Bersani teme la piazza troppo calda

Temporeggiare. Cosa fa un povero cristo quando non ha voglia di fare una cosa e non ha il coraggio di dire no? Dice vediamo, prende tempo, cerca di rimandare il più possibile la rottura di scatole, magari domani, o dopodomani, anzi la settimana prossima, sì sabato, sabato 13 tutti a piazza Navona. È la sindrome dei mariti che non vogliono passare il pomeriggio all’Ikea. Perfetto. È la tattica di Bersani e dello stato maggiore del Pd. Non hanno scelta. È l’unico modo per cavarsela con danni non letali dal dilemma piazza o Napolitano.
C’è stato un momento sabato sera in cui uno sprovveduto responsabile del Pd laziale si è messo a gridare, preso dall’entusiasmo, andiamo tutti a Montecitorio con il popolo viola. Immaginate cosa sarebbe successo. Tutti gli scalmanati, dipietristi, micromeghi, rifondaroli, radicali sornioni, vendoliani, movimentisti vari, avrebbero sommerso di fischi e insulti non solo l’odiato Berlusconi ma anche il complice che abita al Quirinale. Imbarazzo totale. Invece i professionisti della piazza si sono limitati a fischiare D’Alema, quello del «non poteva non firmare». La soluzione è un po’ vigliacchetta, ma ha una sua ratio: ha da passà ’a settimana. Fra sette giorni la rabbia contro il compagno Napolitano sarà sbollita. O almeno, si spera. Questo spiega la strategia del Pd e la faccia paonazza, quasi viola, del capo dello Stato, che si sente solo, nudo e abbandonato. Li strozzerebbe tutti, tranne D’Alema.
Il presidente dimentica che il Pd è in campagna elettorale. Bersani fa quello che può: «Sbagliato dare al centrodestra l’occasione di nascondersi dietro al Quirinale». Il guaio è che il partito si è infilato in un budello per colpa di Tonino. Anna Finocchiaro docet: «Se Di Pietro pensa di trasformare la piazza di sabato prossimo in una giornata di attacchi al capo dello Stato si sbaglia di grosso. Di Pietro ritiri gli attacchi a Napolitano o non scenderemo in piazza con lui».

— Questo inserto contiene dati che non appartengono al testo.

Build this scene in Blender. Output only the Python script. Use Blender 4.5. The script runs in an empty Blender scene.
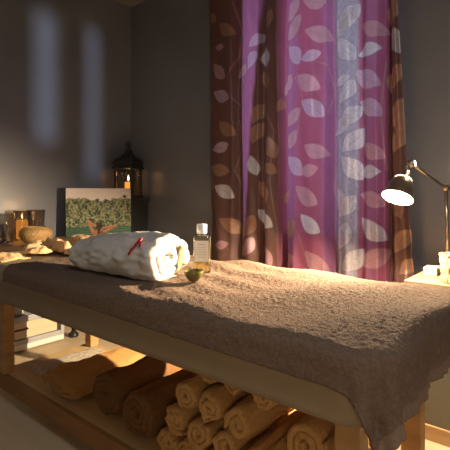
import bpy, bmesh, math, random
import numpy as np
from mathutils import Vector, noise, Matrix
random.seed(7)
rng = np.random.default_rng(11)
C = bpy.context.scene.collection
PI = math.pi
HC = 1.05                     # eye height of the photographer
FPX, YH = 425.0, 196.0
RX, RY = 0.772, 0.636         # image-right direction on the floor plan
FX, FY = -0.636, 0.772        # view direction on the floor plan

# ------------------------------------------------------------------ helpers
def tag(o, label=None, cat=None, group=None, kind=None):
    if label: o['label'] = label
    if cat: o['category'] = cat
    if group: o['group'] = group
    if kind: o['kind'] = kind
    return o

def empty(name, loc, label, cat, group=None, rz=0.0):
    o = bpy.data.objects.new(name, None)
    C.objects.link(o)
    o.location = loc
    o.rotation_euler = (0, 0, rz)
    o.empty_display_size = 0.05
    return tag(o, label, cat, group)

def mesh_obj(name, verts, faces, m=None, parent=None, smooth=True, loc=None):
    me = bpy.data.meshes.new(name)
    if isinstance(verts, np.ndarray):
        verts = verts.tolist()
    if isinstance(faces, np.ndarray):
        faces = faces.tolist()
    me.from_pydata(verts, [], faces)
    me.update()
    if smooth:
        me.polygons.foreach_set('use_smooth', [True] * len(me.polygons))
    o = bpy.data.objects.new(name, me)
    C.objects.link(o)
    if m: me.materials.append(m)
    if parent: o.parent = parent
    if loc: o.location = loc
    return o

def bm_obj(name, bm, m=None, parent=None, smooth=False, loc=None, bevel=0.0, seg=2, angle=True):
    bmesh.ops.recalc_face_normals(bm, faces=bm.faces)
    me = bpy.data.meshes.new(name)
    bm.to_mesh(me); bm.free()
    if smooth:
        me.polygons.foreach_set('use_smooth', [True] * len(me.polygons))
    o = bpy.data.objects.new(name, me)
    C.objects.link(o)
    if m: me.materials.append(m)
    if parent: o.parent = parent
    if loc: o.location = loc
    if bevel:
        b = o.modifiers.new('Bevel', 'BEVEL'); b.width = bevel; b.segments = seg
        b.limit_method = 'ANGLE'; b.angle_limit = math.radians(40)
    return o

def add_box(bm, x0, x1, y0, y1, z0, z1):
    vs = [bm.verts.new(p) for p in ((x0,y0,z0),(x1,y0,z0),(x1,y1,z0),(x0,y1,z0),
                                    (x0,y0,z1),(x1,y0,z1),(x1,y1,z1),(x0,y1,z1))]
    for f in ((0,3,2,1),(4,5,6,7),(0,1,5,4),(1,2,6,5),(2,3,7,6),(3,0,4,7)):
        bm.faces.new([vs[i] for i in f])

def box(name, m, parent, x0, x1, y0, y1, z0, z1, bevel=0.003):
    bm = bmesh.new(); add_box(bm, x0, x1, y0, y1, z0, z1)
    return bm_obj(name, bm, m, parent, bevel=bevel)

def lathe(name, prof, m, parent=None, loc=None, n=40, smooth=True, closed=False, caps=True):
    """prof: list of (r, z); closed=True joins the last ring to the first"""
    v, f = [], []
    k = len(prof)
    for (r, z) in prof:
        for i in range(n):
            a = 2*PI*i/n
            v.append((r*math.cos(a), r*math.sin(a), z))
    rng_ = range(k) if closed else range(k-1)
    for j in rng_:
        j2 = (j+1) % k
        for i in range(n):
            i2 = (i+1) % n
            f.append((j*n+i, j*n+i2, j2*n+i2, j2*n+i))
    if not closed and caps:
        f.append(tuple(range(n))[::-1]); f.append(tuple((k-1)*n+i for i in range(n)))
    return mesh_obj(name, v, f, m, parent, smooth, loc)

def tube(name, pts, r, m, parent=None, n=12, loc=None):
    pts = [Vector(p) for p in pts]
    v, f = [], []
    up = Vector((0, 0, 1))
    prev = None
    for i, p in enumerate(pts):
        t = (pts[min(i+1, len(pts)-1)] - pts[max(i-1, 0)]).normalized()
        if prev is None:
            a = t.cross(up)
            if a.length < 1e-3: a = t.cross(Vector((1, 0, 0)))
        else:
            a = prev - t*prev.dot(t)
        a.normalize(); prev = a
        b = t.cross(a)
        rr = r[i] if isinstance(r, (list, tuple)) else r
        for k in range(n):
            an = 2*PI*k/n
            v.append(tuple(p + a*(rr*math.cos(an)) + b*(rr*math.sin(an))))
    for i in range(len(pts)-1):
        for k in range(n):
            k2 = (k+1) % n
            f.append((i*n+k, i*n+k2, (i+1)*n+k2, (i+1)*n+k))
    f.append(tuple(range(n))[::-1]); f.append(tuple((len(pts)-1)*n+k for k in range(n)))
    return mesh_obj(name, v, f, m, parent, True, loc)

def sm(e0, e1, x):
    t = np.clip((x-e0)/(e1-e0), 0, 1)
    return t*t*(3-2*t)

def vnoise(P, scale, seed=0.0):
    off = Vector((seed*13.7, seed*7.1, seed*3.3))
    return np.array([noise.noise(Vector(p)*scale + off) for p in P])

# ------------------------------------------------------------------ materials
def mat(name, col, rough=0.6, metal=0.0, spec=0.5, **kw):
    m = bpy.data.materials.new(name); m.use_nodes = True
    b = m.node_tree.nodes['Principled BSDF']
    b.inputs['Base Color'].default_value = (*col, 1)
    b.inputs['Roughness'].default_value = rough
    b.inputs['Metallic'].default_value = metal
    b.inputs['Specular IOR Level'].default_value = spec
    for k, v in kw.items():
        b.inputs[k.replace('_', ' ')].default_value = v
    return m

def noisy(m, col2, scale=(8, 8, 8), lo=0.35, hi=0.65, bump=0.0, bscale=200.0, detail=4.0, dist=0.002):
    """mix the base colour with a second tone through a noise, and optionally bump"""
    nt = m.node_tree; N = nt.nodes; L = nt.links
    b = N['Principled BSDF']
    tc = N.new('ShaderNodeTexCoord'); mp = N.new('ShaderNodeMapping')
    mp.inputs['Scale'].default_value = scale
    L.new(tc.outputs['Object'], mp.inputs['Vector'])
    nz = N.new('ShaderNodeTexNoise'); nz.inputs['Scale'].default_value = 1.0; nz.inputs['Detail'].default_value = detail
    L.new(mp.outputs['Vector'], nz.inputs['Vector'])
    rp = N.new('ShaderNodeValToRGB')
    rp.color_ramp.elements[0].position = lo; rp.color_ramp.elements[1].position = hi
    rp.color_ramp.elements[0].color = b.inputs['Base Color'].default_value
    rp.color_ramp.elements[1].color = (*col2, 1)
    L.new(nz.outputs['Fac'], rp.inputs['Fac'])
    L.new(rp.outputs['Color'], b.inputs['Base Color'])
    if bump:
        n2 = N.new('ShaderNodeTexNoise'); n2.inputs['Scale'].default_value = bscale; n2.inputs['Detail'].default_value = 2.0
        L.new(tc.outputs['Object'], n2.inputs['Vector'])
        bp = N.new('ShaderNodeBump'); bp.inputs['Strength'].default_value = bump; bp.inputs['Distance'].default_value = dist
        L.new(n2.outputs['Fac'], bp.inputs['Height'])
        L.new(bp.outputs['Normal'], b.inputs['Normal'])
    return m

def terry(name, c1, c2, bs=420.0, bump=0.9):
    m = mat(name, c1, 0.95, spec=0.1)
    b = m.node_tree.nodes['Principled BSDF']
    b.inputs['Sheen Weight'].default_value = 0.25
    b.inputs['Sheen Roughness'].default_value = 0.6
    b.inputs['Sheen Tint'].default_value = (*[min(1, c*1.6) for c in c1], 1)
    return noisy(m, c2, (110, 110, 110), 0.35, 0.7, bump, bs, 3.0, 0.004)

def glass(name, tint=(1, 1, 1), base=0.06):
    m = bpy.data.materials.new(name); m.use_nodes = True
    N = m.node_tree.nodes; L = m.node_tree.links; N.clear()
    out = N.new('ShaderNodeOutputMaterial')
    t = N.new('ShaderNodeBsdfTransparent'); t.inputs['Color'].default_value = (*tint, 1)
    g = N.new('ShaderNodeBsdfGlossy'); g.inputs['Roughness'].default_value = 0.04
    lw = N.new('ShaderNodeLayerWeight'); lw.inputs['Blend'].default_value = 0.25
    mr = N.new('ShaderNodeMapRange'); mr.inputs['To Min'].default_value = base; mr.inputs['To Max'].default_value = 0.75
    L.new(lw.outputs['Fresnel'], mr.inputs['Value'])
    mx = N.new('ShaderNodeMixShader')
    L.new(mr.outputs['Result'], mx.inputs['Fac'])
    L.new(t.outputs[0], mx.inputs[1]); L.new(g.outputs[0], mx.inputs[2])
    L.new(mx.outputs[0], out.inputs['Surface'])
    return m

def emit(name, col, strength):
    m = bpy.data.materials.new(name); m.use_nodes = True
    N = m.node_tree.nodes; L = m.node_tree.links; N.clear()
    out = N.new('ShaderNodeOutputMaterial'); e = N.new('ShaderNodeEmission')
    e.inputs['Color'].default_value = (*col, 1); e.inputs['Strength'].default_value = strength
    L.new(e.outputs[0], out.inputs['Surface'])
    return m

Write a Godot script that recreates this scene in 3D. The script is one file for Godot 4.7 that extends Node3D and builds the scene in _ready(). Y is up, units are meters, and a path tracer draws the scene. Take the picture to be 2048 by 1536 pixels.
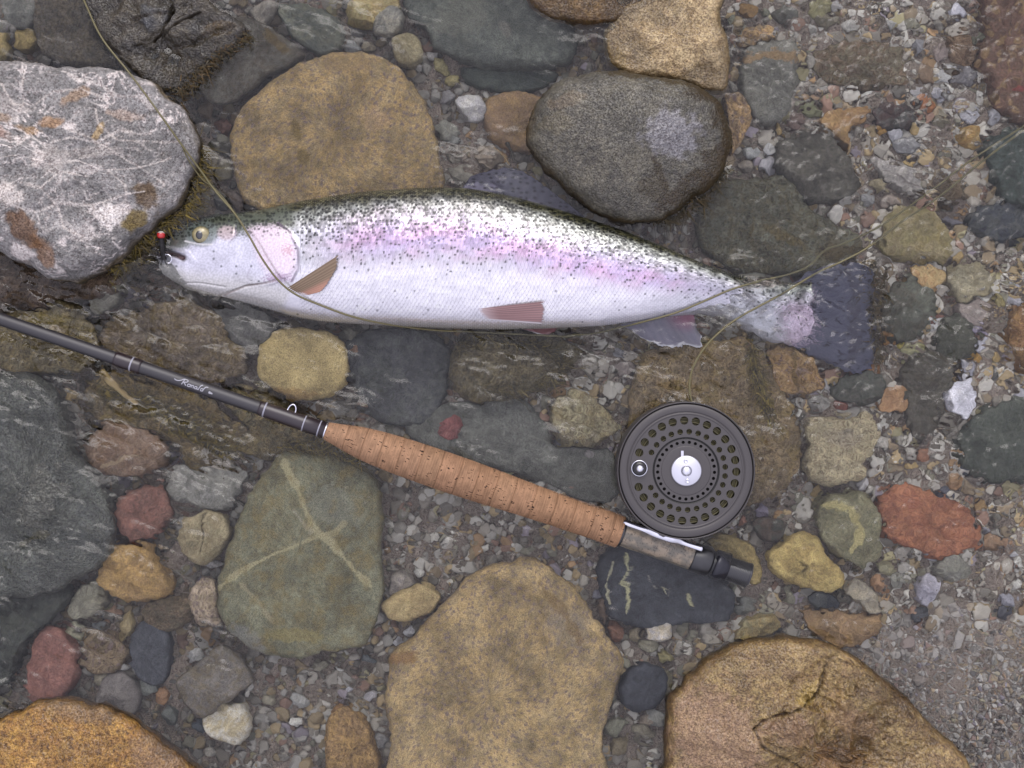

Il sorriso furbo da molisano dice tutto. Qua si parla di decreti, liste e tribunali amministrativi. Ma questo affare sembra sempre più un regolamento di conti per la supremazia politica nell’opposizione, a sinistra e dintorni. Qui c’è tutto il genio da istrione di Pannella. Chapeau! Uno normale avrebbe cercato di far indossare, con quattro voti in saccoccia, un vestito da governatore alla Bonino. Ora la Bonino vestita da governatore non sta proprio benissimo. Allora Giacinto detto Marco si è inventato questa battaglia democratica per la legalità. Senza la candidatura di Emma il guazzabuglio sulle liste forse non ci sarebbe stato. Fatto sta che il Pdl ha pasticciato e Di Pietro, un po’ appannato e scavalcato in giacobinismo da De Magistris, si è ritrovato un buon motivo per ridare corda ai figuranti della minoranza rumorosa.
L’obiettivo storico dell’ex pm è sempre lo stesso: accreditarsi come l’anti-Berlusconi e per fare questo gli tocca cannibalizzare il Pd. Quella vecchia volpe di Casini l’ha capito subito e si è sfilato. Tanto a lui interessa il suo piccolo giardino al centro del centro dell’arena politica.

E non è andando in piazza che conquista i moderati stanchi di Berlusconi. Verdi e Rifondazione sono extraparlamentari e quindi appena vedono una piazza ci si buttano. Pannella come al solito si diverte. Resta il Pd, che a testa bassa cammina stancamente verso l’Ikea.